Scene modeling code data
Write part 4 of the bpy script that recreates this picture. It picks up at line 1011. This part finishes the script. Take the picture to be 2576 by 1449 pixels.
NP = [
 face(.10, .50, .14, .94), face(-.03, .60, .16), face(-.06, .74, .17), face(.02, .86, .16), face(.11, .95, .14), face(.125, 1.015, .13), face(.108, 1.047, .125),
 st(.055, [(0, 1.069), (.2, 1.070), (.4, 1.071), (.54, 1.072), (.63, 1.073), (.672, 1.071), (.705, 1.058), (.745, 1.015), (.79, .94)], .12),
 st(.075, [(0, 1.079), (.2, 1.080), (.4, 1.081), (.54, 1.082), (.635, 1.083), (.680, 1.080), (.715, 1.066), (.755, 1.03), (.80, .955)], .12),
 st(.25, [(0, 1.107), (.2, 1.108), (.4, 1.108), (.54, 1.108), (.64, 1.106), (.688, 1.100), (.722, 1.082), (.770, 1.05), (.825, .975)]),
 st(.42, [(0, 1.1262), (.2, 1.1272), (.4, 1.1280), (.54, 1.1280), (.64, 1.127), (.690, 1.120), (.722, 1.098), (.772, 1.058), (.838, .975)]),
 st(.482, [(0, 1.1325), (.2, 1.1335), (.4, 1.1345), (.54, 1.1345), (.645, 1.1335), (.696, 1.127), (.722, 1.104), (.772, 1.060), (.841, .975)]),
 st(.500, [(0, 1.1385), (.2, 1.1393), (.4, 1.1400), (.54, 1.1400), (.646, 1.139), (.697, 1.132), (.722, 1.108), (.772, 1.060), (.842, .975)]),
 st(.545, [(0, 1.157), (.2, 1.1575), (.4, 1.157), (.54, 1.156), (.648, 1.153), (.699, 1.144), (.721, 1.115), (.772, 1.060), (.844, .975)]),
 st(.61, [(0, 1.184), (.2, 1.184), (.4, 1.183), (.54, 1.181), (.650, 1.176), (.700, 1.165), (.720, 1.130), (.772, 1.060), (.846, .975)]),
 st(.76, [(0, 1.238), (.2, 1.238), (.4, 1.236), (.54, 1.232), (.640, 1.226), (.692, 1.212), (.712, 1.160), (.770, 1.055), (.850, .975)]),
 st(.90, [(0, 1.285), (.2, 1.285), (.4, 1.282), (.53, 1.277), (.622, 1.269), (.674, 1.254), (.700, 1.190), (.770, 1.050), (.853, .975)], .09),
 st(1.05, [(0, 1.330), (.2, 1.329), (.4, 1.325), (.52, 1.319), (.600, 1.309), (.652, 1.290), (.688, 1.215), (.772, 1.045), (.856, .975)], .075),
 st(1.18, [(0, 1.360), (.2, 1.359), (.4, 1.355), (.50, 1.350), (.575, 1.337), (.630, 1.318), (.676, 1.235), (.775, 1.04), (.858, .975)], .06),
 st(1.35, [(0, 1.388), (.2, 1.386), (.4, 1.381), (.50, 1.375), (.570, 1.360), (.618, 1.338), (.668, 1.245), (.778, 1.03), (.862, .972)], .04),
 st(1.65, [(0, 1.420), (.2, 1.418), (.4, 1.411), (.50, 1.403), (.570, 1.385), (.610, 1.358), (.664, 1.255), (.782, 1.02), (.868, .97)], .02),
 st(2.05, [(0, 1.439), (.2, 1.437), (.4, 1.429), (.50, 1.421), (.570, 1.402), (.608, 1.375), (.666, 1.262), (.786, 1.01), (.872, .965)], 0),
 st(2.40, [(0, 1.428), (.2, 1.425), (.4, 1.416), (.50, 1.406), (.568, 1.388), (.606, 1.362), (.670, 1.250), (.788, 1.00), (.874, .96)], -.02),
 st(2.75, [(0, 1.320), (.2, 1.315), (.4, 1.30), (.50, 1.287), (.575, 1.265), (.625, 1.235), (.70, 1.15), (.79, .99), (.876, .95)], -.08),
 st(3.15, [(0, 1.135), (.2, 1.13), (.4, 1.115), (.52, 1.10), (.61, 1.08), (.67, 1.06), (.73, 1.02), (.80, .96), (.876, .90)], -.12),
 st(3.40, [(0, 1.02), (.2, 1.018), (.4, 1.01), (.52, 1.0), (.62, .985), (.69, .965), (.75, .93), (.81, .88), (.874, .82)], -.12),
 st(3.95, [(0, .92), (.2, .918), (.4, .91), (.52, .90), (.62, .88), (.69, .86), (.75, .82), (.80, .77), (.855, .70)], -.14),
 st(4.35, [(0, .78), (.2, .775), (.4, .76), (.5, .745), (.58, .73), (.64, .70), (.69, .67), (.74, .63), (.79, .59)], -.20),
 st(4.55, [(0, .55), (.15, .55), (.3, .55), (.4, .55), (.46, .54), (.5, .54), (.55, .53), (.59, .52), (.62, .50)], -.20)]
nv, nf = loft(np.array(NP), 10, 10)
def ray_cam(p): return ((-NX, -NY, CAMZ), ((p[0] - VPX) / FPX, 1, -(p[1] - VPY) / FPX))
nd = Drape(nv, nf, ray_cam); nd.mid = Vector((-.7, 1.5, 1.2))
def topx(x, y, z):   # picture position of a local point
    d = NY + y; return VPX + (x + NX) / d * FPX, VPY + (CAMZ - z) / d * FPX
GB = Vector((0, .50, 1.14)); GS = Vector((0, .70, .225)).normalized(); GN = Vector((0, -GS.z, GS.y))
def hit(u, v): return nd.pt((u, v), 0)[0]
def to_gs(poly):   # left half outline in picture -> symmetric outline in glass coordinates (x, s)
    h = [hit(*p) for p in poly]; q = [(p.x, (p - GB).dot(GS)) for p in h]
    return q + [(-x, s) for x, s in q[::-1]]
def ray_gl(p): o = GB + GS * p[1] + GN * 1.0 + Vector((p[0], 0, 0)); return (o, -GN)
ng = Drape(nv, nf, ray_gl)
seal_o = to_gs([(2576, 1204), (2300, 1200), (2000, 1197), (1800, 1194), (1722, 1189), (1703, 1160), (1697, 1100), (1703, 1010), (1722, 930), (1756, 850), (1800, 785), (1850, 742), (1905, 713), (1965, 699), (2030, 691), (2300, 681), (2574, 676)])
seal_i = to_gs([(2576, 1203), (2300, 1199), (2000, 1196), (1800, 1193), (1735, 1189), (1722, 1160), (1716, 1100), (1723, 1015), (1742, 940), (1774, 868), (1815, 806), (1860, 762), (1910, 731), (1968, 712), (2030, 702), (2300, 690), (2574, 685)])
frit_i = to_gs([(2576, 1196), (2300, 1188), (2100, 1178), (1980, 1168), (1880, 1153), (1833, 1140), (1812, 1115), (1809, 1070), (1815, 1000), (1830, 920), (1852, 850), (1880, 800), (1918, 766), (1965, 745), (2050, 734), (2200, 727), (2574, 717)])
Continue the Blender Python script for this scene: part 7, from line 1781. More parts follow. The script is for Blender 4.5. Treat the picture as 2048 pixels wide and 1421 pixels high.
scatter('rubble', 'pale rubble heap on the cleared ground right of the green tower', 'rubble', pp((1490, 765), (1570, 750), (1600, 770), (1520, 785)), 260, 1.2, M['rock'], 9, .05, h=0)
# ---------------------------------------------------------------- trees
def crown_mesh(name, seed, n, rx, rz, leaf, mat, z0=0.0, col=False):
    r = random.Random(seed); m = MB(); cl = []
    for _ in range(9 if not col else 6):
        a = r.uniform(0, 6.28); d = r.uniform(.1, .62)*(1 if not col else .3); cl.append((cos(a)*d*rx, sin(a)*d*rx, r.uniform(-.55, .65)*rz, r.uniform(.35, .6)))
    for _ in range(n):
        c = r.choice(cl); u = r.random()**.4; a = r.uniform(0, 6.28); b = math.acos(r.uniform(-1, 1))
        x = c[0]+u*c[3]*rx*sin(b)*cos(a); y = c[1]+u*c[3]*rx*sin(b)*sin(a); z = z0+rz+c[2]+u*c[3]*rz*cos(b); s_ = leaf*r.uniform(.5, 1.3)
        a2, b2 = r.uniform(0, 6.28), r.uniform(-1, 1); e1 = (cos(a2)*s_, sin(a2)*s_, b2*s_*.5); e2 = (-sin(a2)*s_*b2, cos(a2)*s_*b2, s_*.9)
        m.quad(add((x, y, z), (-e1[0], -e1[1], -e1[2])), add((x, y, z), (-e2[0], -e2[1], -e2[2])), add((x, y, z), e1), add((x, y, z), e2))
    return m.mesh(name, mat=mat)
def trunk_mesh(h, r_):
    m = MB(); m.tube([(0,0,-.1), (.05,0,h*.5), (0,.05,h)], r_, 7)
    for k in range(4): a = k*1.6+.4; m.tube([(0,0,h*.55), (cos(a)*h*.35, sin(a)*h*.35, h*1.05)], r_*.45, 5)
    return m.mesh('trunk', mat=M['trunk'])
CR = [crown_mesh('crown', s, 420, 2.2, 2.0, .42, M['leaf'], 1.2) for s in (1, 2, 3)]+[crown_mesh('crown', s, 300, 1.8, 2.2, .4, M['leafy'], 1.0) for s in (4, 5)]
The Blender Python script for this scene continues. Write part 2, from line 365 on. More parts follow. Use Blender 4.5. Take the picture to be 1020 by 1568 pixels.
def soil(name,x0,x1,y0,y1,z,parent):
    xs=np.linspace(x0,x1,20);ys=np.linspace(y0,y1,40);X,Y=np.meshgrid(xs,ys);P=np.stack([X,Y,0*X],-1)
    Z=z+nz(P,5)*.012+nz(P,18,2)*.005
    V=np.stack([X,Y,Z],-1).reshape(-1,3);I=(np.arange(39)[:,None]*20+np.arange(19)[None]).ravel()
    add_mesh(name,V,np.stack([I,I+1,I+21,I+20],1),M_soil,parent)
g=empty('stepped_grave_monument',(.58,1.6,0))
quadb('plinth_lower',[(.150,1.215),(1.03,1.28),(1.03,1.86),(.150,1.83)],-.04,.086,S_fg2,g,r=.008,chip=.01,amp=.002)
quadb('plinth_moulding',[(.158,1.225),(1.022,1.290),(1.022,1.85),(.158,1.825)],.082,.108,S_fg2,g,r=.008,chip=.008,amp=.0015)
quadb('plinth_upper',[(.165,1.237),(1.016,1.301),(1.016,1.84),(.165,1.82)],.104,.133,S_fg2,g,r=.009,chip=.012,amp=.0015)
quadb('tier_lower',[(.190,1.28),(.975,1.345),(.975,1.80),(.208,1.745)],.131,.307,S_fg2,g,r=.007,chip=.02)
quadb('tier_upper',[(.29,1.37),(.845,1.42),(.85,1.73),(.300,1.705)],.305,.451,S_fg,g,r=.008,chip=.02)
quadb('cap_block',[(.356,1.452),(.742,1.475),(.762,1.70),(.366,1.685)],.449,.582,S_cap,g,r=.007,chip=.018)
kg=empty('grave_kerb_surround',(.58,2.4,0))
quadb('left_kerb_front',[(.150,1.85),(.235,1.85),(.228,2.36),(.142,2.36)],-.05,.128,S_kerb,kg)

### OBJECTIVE
Above are some records. Count the lines among them with the word "Write", and answer with the number only.

### ANSWER TO THE TASK
2